H-128 is small by Capitol standards. But Rayburn—who ascended to the Speakership in 1940—made it a comfortable space. Old leather-buttoned chairs and sofas, a shabby rug, and a time-worn desk were the homey furnishings. A veneer box at one end hid a refrigerator, refilled each day with ice and seltzer water, and a telephone table was shoved into the window well. At one end of the room, two flags—for Texas and the United States—stood in stanchions below a rare bit of ostentation, the Texas state seal that Rayburn had painted amid the other murals on the walls. Prohibition was long past, but the traditions of the Board of Education were strong. The Speaker’s big desk drawers opened to reveal bottles of bourbon and Scotch.

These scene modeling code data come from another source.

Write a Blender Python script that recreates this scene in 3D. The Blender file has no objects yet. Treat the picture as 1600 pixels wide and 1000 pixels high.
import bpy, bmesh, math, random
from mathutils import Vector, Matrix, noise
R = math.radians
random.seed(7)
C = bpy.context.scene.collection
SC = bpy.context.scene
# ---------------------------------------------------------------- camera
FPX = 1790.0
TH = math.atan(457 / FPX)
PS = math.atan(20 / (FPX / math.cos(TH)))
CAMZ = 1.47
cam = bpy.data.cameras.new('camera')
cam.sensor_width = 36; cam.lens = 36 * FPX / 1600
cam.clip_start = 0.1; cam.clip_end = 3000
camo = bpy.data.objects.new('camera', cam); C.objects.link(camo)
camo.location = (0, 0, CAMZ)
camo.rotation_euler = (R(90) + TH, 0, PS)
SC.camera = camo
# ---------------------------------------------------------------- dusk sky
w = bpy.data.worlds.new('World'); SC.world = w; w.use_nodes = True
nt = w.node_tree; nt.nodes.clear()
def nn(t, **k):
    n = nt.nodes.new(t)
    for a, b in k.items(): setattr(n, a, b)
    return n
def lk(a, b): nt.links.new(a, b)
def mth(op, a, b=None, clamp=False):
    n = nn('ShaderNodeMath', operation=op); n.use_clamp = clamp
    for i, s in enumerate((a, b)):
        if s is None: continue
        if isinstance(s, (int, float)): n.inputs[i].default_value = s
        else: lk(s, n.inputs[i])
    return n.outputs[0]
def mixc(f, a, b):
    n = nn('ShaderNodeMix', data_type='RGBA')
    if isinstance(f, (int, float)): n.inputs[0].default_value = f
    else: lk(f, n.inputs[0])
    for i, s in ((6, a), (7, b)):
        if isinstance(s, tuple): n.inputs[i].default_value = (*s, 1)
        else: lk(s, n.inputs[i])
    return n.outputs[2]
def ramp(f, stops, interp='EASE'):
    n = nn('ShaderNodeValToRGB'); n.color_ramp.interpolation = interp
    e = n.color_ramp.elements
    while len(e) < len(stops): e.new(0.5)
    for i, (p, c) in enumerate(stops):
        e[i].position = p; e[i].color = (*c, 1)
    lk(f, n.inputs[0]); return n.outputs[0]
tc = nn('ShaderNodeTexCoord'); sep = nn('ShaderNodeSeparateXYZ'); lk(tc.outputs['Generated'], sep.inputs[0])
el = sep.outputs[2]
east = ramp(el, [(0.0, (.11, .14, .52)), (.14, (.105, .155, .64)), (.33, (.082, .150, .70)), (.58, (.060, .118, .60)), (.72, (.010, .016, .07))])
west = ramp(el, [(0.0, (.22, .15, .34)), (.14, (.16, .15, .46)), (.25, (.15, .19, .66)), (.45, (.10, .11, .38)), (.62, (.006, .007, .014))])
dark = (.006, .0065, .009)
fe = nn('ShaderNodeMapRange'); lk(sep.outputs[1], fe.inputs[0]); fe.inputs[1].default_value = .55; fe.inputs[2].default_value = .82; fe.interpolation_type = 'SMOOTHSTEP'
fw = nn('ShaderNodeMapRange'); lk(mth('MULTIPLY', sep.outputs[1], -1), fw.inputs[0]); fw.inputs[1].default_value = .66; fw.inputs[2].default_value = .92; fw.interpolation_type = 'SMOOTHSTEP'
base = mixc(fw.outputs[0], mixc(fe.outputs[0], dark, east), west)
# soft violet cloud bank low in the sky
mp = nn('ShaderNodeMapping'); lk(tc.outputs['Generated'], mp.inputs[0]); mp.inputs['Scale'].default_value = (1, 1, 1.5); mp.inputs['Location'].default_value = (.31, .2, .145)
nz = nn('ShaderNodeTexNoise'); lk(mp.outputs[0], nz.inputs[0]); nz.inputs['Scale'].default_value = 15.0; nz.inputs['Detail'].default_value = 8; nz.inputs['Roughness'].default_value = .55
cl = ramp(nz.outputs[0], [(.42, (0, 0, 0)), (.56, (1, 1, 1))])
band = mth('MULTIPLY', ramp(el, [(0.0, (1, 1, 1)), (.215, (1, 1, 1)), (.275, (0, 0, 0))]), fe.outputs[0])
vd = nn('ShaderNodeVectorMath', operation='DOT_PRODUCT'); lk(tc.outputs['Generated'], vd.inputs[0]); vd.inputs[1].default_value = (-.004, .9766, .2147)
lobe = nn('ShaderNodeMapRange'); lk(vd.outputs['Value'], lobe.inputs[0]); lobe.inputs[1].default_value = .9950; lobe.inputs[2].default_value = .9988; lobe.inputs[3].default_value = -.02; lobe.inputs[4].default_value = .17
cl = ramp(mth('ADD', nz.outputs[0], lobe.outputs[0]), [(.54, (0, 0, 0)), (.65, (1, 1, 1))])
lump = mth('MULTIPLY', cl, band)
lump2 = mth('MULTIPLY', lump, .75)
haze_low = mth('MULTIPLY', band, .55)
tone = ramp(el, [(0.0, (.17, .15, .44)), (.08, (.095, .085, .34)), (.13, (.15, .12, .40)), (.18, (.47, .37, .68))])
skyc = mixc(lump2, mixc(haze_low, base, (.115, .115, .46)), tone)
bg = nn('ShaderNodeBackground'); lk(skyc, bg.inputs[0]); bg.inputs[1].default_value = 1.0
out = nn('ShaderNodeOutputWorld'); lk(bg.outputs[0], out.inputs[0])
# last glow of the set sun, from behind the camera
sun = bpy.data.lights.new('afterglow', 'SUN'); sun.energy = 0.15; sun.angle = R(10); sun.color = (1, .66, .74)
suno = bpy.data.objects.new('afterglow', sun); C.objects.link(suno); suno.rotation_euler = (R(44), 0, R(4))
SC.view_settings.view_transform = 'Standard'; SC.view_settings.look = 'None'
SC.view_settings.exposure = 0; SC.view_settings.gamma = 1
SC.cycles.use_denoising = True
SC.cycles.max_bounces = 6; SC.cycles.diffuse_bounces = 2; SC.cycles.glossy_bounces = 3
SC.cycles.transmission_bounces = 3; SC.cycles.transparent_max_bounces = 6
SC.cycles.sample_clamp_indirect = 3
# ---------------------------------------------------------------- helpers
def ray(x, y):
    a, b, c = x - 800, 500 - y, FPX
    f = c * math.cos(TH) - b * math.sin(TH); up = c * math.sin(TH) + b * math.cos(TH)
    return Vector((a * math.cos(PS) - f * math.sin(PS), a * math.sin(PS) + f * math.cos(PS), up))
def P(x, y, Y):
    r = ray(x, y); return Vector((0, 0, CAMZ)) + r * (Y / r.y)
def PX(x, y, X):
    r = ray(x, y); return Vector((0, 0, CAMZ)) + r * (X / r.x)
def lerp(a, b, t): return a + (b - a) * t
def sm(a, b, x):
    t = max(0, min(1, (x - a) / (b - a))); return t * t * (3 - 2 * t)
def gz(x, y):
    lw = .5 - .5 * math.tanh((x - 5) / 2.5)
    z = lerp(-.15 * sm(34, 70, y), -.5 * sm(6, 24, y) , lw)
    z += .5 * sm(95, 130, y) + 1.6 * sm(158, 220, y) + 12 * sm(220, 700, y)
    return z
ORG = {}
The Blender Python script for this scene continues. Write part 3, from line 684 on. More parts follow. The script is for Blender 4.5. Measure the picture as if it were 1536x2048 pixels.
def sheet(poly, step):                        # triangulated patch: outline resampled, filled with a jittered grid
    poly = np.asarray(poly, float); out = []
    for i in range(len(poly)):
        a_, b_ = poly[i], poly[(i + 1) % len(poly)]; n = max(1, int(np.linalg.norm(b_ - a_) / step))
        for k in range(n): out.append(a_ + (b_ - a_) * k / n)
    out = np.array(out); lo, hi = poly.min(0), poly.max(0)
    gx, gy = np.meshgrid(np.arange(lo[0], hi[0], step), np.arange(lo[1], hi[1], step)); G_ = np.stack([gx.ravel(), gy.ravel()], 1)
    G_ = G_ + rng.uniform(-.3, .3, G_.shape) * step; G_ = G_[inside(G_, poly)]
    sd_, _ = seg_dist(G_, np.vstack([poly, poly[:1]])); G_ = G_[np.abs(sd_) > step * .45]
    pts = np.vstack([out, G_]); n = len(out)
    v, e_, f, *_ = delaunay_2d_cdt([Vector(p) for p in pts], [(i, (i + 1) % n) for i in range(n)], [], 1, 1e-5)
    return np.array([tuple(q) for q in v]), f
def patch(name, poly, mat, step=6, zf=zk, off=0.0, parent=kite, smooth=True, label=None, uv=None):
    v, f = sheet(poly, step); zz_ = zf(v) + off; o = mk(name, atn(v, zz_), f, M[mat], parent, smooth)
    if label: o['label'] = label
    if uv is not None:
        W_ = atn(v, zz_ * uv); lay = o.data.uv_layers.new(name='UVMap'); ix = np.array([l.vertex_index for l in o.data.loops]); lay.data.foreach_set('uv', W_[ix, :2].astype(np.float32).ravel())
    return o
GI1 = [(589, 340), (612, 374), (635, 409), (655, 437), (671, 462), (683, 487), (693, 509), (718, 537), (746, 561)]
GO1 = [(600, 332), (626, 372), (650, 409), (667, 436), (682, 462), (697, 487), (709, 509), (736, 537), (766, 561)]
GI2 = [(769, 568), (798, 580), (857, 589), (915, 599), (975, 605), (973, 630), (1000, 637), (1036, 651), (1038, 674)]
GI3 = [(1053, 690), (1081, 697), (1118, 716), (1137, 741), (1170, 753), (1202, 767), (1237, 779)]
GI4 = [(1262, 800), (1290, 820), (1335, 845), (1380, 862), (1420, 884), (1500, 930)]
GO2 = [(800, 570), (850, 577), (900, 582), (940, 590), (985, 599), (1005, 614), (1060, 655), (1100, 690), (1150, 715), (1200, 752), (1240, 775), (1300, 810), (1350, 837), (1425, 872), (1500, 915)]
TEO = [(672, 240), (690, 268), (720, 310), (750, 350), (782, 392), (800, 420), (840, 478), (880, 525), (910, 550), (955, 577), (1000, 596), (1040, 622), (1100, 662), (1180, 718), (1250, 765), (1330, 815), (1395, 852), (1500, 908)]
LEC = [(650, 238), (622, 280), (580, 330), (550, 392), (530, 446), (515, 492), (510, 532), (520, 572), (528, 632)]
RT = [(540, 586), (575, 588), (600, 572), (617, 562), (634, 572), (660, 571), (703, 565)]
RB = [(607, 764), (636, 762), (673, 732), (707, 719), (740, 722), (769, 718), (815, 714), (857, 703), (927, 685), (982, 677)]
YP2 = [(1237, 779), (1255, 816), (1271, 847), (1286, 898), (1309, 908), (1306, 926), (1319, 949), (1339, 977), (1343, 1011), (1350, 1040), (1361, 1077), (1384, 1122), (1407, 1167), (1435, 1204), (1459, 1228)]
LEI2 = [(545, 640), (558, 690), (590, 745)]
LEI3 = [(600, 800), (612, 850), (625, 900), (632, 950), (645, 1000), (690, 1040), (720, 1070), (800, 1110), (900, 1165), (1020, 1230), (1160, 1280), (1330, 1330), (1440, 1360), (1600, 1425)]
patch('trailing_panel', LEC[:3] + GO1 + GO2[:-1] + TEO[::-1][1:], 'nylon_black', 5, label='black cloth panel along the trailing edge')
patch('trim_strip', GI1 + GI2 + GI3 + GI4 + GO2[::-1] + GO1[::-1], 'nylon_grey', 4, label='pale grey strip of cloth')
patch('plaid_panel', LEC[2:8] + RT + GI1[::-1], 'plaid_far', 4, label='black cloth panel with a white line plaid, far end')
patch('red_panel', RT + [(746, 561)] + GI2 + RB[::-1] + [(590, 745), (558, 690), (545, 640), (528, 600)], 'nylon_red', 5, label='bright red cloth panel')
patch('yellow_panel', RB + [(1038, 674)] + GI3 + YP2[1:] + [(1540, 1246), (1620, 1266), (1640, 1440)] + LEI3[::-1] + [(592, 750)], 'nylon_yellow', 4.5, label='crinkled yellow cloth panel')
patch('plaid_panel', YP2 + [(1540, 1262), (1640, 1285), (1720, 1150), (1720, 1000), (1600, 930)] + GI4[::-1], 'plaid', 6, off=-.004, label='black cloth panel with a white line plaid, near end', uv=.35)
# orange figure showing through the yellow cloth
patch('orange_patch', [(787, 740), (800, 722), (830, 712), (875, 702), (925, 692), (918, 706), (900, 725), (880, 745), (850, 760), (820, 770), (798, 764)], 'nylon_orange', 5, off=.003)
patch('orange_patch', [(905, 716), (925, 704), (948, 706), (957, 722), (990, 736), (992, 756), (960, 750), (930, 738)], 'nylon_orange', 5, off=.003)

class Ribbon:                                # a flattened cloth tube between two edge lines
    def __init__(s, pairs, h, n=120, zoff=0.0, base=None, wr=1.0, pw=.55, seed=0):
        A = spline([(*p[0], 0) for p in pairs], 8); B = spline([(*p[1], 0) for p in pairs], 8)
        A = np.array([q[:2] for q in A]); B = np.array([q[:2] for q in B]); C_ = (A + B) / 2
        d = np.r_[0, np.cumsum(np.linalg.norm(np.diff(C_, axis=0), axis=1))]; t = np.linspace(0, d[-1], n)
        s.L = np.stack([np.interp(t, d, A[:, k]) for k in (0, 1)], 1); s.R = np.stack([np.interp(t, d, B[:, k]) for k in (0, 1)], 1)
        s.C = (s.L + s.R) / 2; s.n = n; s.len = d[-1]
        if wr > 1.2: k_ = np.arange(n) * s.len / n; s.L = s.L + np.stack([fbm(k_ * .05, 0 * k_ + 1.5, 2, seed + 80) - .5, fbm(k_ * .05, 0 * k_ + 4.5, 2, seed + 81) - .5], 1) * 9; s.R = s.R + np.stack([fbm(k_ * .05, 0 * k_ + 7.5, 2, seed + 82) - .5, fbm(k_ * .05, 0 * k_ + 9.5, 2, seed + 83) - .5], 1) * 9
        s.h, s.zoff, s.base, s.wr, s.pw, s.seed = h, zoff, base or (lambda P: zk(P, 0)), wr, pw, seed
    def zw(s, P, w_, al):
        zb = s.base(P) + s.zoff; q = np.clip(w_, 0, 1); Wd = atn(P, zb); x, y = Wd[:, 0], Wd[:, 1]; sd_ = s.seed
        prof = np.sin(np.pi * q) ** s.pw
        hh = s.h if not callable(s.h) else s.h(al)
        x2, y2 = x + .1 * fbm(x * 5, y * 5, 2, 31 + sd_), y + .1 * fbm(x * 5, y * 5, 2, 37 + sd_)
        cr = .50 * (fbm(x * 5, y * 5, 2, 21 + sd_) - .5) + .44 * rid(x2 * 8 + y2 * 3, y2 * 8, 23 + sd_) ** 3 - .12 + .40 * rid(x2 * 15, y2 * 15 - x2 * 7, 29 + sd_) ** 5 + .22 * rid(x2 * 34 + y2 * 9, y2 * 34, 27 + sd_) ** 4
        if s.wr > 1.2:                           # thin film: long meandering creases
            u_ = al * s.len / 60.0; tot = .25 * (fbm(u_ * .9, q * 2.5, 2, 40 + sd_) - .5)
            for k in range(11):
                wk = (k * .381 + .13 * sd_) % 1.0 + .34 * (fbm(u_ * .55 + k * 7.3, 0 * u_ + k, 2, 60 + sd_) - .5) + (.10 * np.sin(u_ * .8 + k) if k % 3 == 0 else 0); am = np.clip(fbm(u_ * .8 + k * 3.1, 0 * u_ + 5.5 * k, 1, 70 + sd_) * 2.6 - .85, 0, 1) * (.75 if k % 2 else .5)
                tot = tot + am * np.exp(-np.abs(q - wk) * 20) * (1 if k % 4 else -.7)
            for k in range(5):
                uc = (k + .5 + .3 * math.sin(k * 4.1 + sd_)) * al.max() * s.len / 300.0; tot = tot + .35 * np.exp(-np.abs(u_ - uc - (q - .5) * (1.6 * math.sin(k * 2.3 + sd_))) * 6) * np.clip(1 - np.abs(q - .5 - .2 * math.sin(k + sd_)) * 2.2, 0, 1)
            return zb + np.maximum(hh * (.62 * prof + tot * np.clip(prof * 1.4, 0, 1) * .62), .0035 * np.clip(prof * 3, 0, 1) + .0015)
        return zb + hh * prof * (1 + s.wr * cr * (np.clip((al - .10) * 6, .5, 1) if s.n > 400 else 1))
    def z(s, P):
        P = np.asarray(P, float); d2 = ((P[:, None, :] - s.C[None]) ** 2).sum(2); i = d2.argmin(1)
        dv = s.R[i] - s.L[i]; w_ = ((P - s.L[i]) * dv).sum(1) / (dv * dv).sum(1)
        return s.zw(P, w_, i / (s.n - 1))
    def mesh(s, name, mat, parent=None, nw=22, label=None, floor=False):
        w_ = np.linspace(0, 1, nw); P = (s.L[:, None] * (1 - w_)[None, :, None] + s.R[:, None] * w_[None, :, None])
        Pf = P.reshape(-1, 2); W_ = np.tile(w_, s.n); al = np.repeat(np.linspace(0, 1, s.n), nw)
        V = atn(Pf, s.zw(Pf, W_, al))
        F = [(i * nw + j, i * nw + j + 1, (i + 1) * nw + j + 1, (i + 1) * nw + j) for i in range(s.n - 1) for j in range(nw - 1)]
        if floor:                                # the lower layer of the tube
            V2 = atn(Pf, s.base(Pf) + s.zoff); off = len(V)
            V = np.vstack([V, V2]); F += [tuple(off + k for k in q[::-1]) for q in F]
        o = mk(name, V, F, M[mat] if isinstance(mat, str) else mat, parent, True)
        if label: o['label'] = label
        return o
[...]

Powerful House Democrats gathered at the end of a wearying day to collapse on the sofa, play bridge, and trade information. A few reporters and Senators were invited to join in, particularly Speaker Rayburn’s former protégé Lyndon Baines Johnson, who claimed to be one of the few with a key to the room. Another Senator, Harry Truman, continued to visit the Board of Education even after he became Roosevelt’s Vice President in 1945. One night that spring, the phone in the window well rang just as Truman poured himself a drink. The switchboard had tracked him down and relayed the message that he was needed at the White House immediately. Rayburn immediately divined that the President had died, and before Truman called to say he would not be back for his bourbon, the Speaker had begun to write an official statement for the press. It became the most recollected moment in Board of Education history, but the room’s real importance, and that of its predecessors, was in the everyday camaraderie and the informal schooling in the arts of politicking practiced by Longworth, Garner, Rayburn, and the scores of acolytes who studied there.